Cut to the other main strand of the story. Ten year old Madison is sitting on the shore at her family’s beach house, when a man in black arrives. ‘Can you keep a secret?’ he asks. Soon, she goes missing …
Later on, getting slowly drunk at a bar, Jack is examining Amy’s phone. There are loads of weird texts on it. He’s suspicious – meeting up with the taxi driver, he asks him to take him where he dropped off Amy – but they end up in a fight with some heavies who don’t want them there.
When he gets back home, Amy’s there. She seems to have an explanation that fits for where she’s been. Life carries on. Except that Amy is different. She suddenly likes jazz where she hated it before; she was always a coffee drinker, and now prefers tea.
Then Gary Fisher comes back into Jack’s life. They were at school together, Gary is now a lawyer, and after seeing Jack’s book, he gets in contact with Jack to ask for his help.
By this stage I had many questions: Has Amy been brainwashed? What came over Madison to make her ‘run away’? What is her connection to Agent Shepherd? Who is Bill Anderson? Is any of this linked? Is Jack just paranoid and jealous? What is Jack’s back story? At least on that front he starts to explain(!):
I was on the job for ten years. I turned up and did what I was paid to do, entering people’s lives only when they’d begun to go wrong. after the God of Bad Things had decided to pay a call. In the end my own life started to skew, as policemen’s lives do. The problem with being a cop is you wander into the field of play of the God of Bad Things so often that you wind up permanently on his radar – as a meddler, a spoiler, someone who has tried to mitigate his attempts to stir disappointment and pain into the lives of humankind. The God of Bad Things is a shitty little god, but He has a great memory and a long attention span. Once you’ve caught his eye you’re there for good. He becomes you own personal imp, perching on your shoulder and shitting down your back.
It carries on getting creepier and creepier. Naturally, the book’s title and its tagline ‘they’re already inside’ imply some horror scenario to come and I can assure you that there is plenty. Who are they? Even after the big reveal towards the end of the book, there is a neat little sting in the tail. I daren’t say more in case any of you are watching the TV series.
I found Jack a difficult character to sympathise with at all. At the start, he has compartmentalised his life, shutting off the bit that was a policeman – but once a cop, always a cop – and he was one with a bit of a chip on his shoulder, remaining in uniform. It seemed unlikely that a high flyer like Amy would fall for a beat cop – meanwhile, Amy is notable by her absence for most of the novel.
I also felt that Madison was largely extraneous to the main plot – she only has a relevance to the man in black, Shepherd. Whether he’s actually an agent, a hit-man or plain psychopath, Shepherd is by far the most interesting character!

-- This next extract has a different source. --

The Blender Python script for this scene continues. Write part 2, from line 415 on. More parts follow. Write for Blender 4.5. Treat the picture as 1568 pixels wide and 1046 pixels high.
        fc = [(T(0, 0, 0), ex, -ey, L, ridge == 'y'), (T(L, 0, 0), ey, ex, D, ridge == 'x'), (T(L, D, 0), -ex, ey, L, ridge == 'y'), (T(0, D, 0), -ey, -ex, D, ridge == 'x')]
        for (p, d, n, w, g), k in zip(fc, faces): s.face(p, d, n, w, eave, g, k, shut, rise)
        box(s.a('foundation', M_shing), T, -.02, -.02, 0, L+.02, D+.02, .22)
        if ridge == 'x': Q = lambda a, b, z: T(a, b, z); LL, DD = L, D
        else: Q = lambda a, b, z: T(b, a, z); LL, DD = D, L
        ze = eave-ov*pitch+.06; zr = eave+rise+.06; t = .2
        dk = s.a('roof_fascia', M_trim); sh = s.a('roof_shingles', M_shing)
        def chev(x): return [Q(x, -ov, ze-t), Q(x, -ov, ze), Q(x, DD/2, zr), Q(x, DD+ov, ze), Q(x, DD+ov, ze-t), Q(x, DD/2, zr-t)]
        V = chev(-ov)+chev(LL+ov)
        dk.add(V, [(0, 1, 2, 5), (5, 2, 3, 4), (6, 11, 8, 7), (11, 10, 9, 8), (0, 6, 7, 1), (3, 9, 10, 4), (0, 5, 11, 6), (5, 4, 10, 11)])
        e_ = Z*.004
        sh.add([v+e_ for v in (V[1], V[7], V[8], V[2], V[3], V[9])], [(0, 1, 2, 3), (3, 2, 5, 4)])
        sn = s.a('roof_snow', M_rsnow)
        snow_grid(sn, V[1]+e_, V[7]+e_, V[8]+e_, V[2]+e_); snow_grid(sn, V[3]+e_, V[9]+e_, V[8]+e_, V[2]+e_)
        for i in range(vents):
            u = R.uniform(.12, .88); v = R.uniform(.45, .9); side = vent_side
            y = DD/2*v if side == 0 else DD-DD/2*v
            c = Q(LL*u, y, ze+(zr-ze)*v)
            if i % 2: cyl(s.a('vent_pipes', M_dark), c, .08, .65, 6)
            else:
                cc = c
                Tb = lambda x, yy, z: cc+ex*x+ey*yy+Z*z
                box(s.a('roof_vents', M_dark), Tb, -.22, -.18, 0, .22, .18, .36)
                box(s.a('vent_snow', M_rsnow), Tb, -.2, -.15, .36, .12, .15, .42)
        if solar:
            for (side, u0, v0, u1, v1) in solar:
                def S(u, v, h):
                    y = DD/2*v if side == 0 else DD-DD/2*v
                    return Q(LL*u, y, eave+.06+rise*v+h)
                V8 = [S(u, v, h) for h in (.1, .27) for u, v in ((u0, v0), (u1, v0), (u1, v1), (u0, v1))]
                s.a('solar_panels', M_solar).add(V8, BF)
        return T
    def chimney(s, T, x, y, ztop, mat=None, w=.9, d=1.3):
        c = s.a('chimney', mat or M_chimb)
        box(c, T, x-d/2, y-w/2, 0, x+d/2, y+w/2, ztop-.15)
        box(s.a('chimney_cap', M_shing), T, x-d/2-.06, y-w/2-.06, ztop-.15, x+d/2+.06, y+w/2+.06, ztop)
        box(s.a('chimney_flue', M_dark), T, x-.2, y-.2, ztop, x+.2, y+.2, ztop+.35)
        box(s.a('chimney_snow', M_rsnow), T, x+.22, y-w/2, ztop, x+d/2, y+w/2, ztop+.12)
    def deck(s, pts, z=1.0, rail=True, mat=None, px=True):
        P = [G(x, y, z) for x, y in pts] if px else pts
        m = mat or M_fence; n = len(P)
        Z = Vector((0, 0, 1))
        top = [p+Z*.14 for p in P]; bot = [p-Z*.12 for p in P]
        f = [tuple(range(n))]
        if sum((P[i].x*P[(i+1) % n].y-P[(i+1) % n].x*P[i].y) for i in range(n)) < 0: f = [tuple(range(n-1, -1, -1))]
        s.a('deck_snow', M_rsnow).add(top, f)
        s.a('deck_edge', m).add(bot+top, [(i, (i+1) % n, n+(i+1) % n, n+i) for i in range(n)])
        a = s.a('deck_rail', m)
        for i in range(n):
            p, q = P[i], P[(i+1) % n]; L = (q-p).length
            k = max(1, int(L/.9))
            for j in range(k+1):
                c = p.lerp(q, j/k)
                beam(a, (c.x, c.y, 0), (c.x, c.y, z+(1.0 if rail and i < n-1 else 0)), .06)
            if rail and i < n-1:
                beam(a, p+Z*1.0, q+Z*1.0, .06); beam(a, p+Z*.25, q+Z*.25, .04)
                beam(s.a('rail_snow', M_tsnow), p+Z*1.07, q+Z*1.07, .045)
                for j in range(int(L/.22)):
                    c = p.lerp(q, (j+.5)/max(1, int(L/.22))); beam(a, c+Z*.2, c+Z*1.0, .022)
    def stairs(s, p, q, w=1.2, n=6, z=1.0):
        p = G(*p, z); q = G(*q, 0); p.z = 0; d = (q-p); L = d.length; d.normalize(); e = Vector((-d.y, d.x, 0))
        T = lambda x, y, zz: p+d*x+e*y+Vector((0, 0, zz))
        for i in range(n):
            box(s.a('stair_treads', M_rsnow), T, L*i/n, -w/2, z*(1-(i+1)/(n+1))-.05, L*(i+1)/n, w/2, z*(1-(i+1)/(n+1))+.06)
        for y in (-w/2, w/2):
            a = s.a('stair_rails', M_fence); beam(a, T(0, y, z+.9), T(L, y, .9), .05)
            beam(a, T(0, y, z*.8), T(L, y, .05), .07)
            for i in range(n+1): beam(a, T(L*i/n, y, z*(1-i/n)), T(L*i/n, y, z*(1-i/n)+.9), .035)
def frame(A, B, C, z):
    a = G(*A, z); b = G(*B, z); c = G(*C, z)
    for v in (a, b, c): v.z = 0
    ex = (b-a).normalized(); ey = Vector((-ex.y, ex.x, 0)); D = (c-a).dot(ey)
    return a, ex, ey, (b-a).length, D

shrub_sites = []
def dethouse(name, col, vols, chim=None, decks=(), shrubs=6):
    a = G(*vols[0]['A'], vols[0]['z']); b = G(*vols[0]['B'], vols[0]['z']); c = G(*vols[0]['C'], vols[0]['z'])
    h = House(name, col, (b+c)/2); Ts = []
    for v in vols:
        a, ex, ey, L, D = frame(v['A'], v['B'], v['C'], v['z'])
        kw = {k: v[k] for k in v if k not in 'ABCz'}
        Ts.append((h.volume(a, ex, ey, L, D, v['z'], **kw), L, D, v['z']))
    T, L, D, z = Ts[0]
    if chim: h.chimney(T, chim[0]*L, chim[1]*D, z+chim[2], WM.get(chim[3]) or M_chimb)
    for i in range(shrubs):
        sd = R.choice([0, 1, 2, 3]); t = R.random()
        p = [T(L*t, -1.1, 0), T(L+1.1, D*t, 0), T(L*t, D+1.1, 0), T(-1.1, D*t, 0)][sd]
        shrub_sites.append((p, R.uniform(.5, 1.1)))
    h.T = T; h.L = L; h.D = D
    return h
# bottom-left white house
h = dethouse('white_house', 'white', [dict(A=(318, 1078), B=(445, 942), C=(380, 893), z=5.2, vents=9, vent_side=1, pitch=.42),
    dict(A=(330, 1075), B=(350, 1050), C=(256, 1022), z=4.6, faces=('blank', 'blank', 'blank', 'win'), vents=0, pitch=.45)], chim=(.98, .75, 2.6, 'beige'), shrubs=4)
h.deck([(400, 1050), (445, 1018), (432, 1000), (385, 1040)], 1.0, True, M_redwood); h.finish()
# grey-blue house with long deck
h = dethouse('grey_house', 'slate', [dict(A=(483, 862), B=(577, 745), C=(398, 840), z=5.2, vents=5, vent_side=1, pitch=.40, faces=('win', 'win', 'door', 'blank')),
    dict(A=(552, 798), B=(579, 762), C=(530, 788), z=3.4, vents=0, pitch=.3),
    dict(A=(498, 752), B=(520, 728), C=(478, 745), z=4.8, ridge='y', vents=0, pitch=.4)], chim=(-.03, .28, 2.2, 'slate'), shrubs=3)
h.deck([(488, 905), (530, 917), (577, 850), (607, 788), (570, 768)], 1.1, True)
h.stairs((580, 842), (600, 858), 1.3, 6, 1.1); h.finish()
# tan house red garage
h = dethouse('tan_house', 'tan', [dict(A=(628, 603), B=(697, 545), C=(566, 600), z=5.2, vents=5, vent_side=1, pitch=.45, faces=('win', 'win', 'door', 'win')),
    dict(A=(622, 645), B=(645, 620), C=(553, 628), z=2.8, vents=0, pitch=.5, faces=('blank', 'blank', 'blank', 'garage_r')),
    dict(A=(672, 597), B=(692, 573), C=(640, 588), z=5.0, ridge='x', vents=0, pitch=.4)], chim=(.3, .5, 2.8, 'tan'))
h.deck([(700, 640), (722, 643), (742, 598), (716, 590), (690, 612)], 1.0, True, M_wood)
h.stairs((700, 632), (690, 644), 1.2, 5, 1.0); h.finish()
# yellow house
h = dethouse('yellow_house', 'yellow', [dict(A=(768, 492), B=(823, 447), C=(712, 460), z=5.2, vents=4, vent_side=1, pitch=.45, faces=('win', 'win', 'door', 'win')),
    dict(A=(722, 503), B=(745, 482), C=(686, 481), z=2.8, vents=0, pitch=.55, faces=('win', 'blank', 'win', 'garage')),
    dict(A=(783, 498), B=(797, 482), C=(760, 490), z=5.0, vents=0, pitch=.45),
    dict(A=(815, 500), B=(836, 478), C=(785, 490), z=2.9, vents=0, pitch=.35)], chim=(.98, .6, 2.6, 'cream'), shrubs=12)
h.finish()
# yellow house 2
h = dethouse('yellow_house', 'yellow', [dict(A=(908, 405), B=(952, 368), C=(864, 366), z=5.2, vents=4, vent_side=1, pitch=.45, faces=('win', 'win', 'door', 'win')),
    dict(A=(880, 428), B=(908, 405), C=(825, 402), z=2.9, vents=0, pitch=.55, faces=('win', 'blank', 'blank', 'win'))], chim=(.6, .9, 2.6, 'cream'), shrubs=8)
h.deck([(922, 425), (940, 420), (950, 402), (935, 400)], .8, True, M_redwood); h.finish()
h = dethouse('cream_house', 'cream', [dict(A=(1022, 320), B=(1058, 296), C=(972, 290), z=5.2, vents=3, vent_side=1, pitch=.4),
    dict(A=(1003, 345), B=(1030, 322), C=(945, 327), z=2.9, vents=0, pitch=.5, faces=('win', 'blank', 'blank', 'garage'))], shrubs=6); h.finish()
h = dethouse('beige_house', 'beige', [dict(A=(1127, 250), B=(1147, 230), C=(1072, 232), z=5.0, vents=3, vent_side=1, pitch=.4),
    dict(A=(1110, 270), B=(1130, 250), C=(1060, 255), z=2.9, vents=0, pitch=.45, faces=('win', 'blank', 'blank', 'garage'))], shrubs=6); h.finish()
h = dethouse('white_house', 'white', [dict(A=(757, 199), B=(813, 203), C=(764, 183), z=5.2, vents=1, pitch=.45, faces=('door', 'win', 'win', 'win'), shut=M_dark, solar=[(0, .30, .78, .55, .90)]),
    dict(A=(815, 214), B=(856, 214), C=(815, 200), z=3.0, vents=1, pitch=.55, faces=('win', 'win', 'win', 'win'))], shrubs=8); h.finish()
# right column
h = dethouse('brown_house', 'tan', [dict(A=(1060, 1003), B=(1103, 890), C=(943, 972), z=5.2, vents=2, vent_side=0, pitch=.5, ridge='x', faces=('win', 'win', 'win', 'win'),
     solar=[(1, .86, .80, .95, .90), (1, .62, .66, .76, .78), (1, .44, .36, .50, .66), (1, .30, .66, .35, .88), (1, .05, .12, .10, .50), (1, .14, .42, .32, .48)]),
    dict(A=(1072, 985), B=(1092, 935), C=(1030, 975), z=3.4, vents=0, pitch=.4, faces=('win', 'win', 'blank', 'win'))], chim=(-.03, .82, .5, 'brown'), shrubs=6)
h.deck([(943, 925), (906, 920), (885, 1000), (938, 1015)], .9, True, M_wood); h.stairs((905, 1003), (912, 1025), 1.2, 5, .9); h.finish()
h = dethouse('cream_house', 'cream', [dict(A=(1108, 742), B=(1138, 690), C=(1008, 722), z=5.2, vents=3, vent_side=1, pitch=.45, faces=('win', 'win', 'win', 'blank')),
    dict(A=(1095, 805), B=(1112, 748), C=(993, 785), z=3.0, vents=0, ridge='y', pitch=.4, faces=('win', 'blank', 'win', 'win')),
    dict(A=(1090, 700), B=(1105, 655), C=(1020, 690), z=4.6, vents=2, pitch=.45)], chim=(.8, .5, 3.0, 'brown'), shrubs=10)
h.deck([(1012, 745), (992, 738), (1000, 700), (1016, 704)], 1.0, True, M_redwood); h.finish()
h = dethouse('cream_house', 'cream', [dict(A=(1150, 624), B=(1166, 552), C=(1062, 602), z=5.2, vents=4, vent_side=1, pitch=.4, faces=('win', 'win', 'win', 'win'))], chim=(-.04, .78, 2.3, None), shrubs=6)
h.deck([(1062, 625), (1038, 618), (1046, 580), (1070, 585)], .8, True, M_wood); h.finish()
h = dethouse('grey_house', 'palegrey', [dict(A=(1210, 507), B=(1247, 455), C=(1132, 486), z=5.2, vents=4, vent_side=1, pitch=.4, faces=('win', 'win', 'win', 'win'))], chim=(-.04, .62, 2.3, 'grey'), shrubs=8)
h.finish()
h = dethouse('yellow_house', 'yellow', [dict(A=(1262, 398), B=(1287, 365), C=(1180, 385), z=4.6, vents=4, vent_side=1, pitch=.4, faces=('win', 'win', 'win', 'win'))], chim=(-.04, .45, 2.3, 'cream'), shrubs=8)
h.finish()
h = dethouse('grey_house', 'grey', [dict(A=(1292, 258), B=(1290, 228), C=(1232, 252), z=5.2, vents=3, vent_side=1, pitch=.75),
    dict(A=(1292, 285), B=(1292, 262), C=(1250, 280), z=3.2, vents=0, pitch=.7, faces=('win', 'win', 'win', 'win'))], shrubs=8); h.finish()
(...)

The TV series was made by BBC America, and has two Brits starring – John Simm as Jack, and James Frain as Shepherd; Amy is played by Mira Sorvino. It has a noirish feel, with lots of night-time shots and certainly feeds on paranoia and brings the conspiracy theories to the front – although we have no idea what they are! It’s settling in to be good and dark and confusing, but now 3 episodes in (Mondays 9pm, BBC2) so you’ll need to catch up via iPlayer.
This novel was an good introduction to Marshall’s chiller output. Reading the reviews, there seems to be a consensus that it’s not his best, but I although I found the characters mostly aloof and hard to engage with, the mystery did keep me reading, so it was quite compulsive in that respect – like Twin Peaks without the funny bits. I shall look forward to reading The Straw Men which is also on my shelves. (7/10)
Source: Own copy. To explore further on Amazon UK, please click below:
Intruders by Michael Marshall, 2007. Harper paperback 496 pages.
The Straw Men (2002)
Only Forward as Michael Marshall Smith (1994)
Nice Review. I read this a couple of months back and felt much the same. The premise was interesting enough to keep me interested but I felt the characters could have been more richly drawn.
The three sci-fi novels he wrote as Michael Marshall Smith rank as some of my favourite novels ever so I’m not put off reading some of his other books based on this one.
I believe I read some book by Michael Marshall a while ago — I had it in my head that I had — but I’m wondering now if I was wrong. I don’t recognize ANY of the titles of his books; the only similarity between this and my memory is that I have a vague feeling I did not connect with his characters emotionally.
In any case, this sounds wonderfully scary.